According to a recent study, children who live in homes where two languages are spoken have shown better attention control than kids in a monolingual family.

Infants who sense more than one language show better attention control than the infants who hear only one language. This proved that exposure to a bilingual environment can be a significant factor in the early development of attention in infancy says the study published in the journal Developmental Science.

“By studying infants, a population that does not yet speak any language, we discovered that the real difference between monolingual and bilingual individuals later in life is not in the language itself, but rather, in the attention system used to focus on language.

“This study tells us that from the very earliest stage of development, the networks that are the basis for developing attention are forming differently in infants who are being raised in a bilingual environment. Why is that important? It’s because attention is the basis for all cognition,” said Ellen Bialystok, co-author of the study.

The researchers conducted two separate studies in which infants’ eye movements were measured to assess attention and learning. Half of the infants who were studied were being raised in monolingual environments while others were being raised in environments in which they heard two languages spoken approximately half of the time each.

The infants were shown images as they lay in a crib equipped with a camera and screen, and their eye movements were tracked and recorded as they watched pictures appear above them, in different areas of the screen. The tracking was conducted 60 times for each infant.

In the first study, the infants saw one of two images in the centre of the screen followed by another image appearing on either the left or right side of the screen. The babies learned to expect that if, for example, a pink and white image appears in the centre of the screen, it would be followed by an attractive target image on the left; if a blue and yellow image appeared in the centre, then the target would appear on the right. All the infants could learn these rules.

In the second study, which began in the same way, researchers switched the rule halfway through the experiment. When they tracked the babies’ eye movements, they found that infants who were exposed to a bilingual environment were better at learning the new rule and at anticipating where the target image would appear. This is difficult because they needed to learn a new association and replace a successful response with a new contrasting one.

“Infants only know which way to look if they can discriminate between the two pictures that appear in the centre. They will eventually anticipate the picture appearing on the right, for example, by making an eye movement even before that picture appears on the right.

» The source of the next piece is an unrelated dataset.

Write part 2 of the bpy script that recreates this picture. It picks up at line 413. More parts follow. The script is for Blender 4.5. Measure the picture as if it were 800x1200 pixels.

What we found was that the infants who were raised in bilingual environments were able to do this better after the rule is switched than those raised in a monolingual environment,” said Scott Adler, the co-author of the study.

Researchers say the experience of attending to a complex environment in which infants simultaneously process and contrast two languages may account for why infants raised in bilingual environments have greater attention control than those raised in monolingual environments.

They found that anything that comes through the brain’s processing system interacts with this attention mechanism. Therefore, language, as well as visual information, can influence the development of the attention system.